Researchers from the University of Texas have found that a huge amount of liquid water likely rained down from the skies onto Mars to form its now-empty lakes between 3.5 and 4 billion years ago.
"This is extremely important because 3.5 to 4 billion years ago, Mars was covered with water. It had lots of rain or snowmelt to fill those channels and lakes," says Gaia Stucky de Quay, lead author of the study. "Now it's completely dry. We're trying to understand how much water was there and where did it all go."
While it is extremely difficult to model Mars' climate from so long ago, studies on both the planet's geomorphology and chemistry suggest it once held a lot of water both from rainfall and snowmelt.
For the new study, the researchers examined 96 lakes and their watersheds on Mars from satellite images and typography.
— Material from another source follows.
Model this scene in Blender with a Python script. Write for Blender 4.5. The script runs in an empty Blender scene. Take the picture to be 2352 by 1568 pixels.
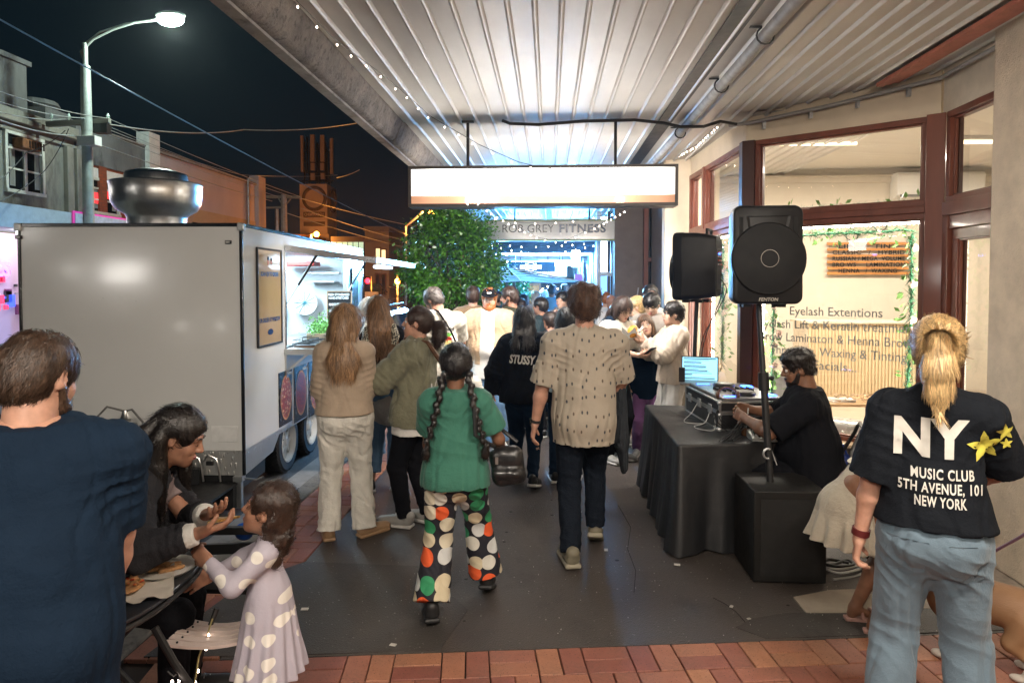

They were either classified as 'open basins', having been ruptured by overflowing water or 'closed basins', still intact and free from ruptures. Assessing the basins allowed the researchers to see how much rainfall and snowmelt were needed to fill them without being breached and see them overflow
Where the same river fed closed and open basins, the researchers could predict both the maximum and minimum rainfall that had fallen. As such, in just one rainstorm- which could have lasted from just a few days to thousands of years- the researchers estimated that precipitation could have been between 4 and 159 meters.
Although the effects of water can be seen all over the planet, as some lakes were located in more arid regions, they likely received less water than the more humid areas.
While the researchers say that their findings may help improve and test our climate models for Mars, they say that they are inconclusive by themselves. This comes especially when considering other research suggesting that these valleys were carved by icy glaciers and metwaters beneath ice sheets as opposed to running water.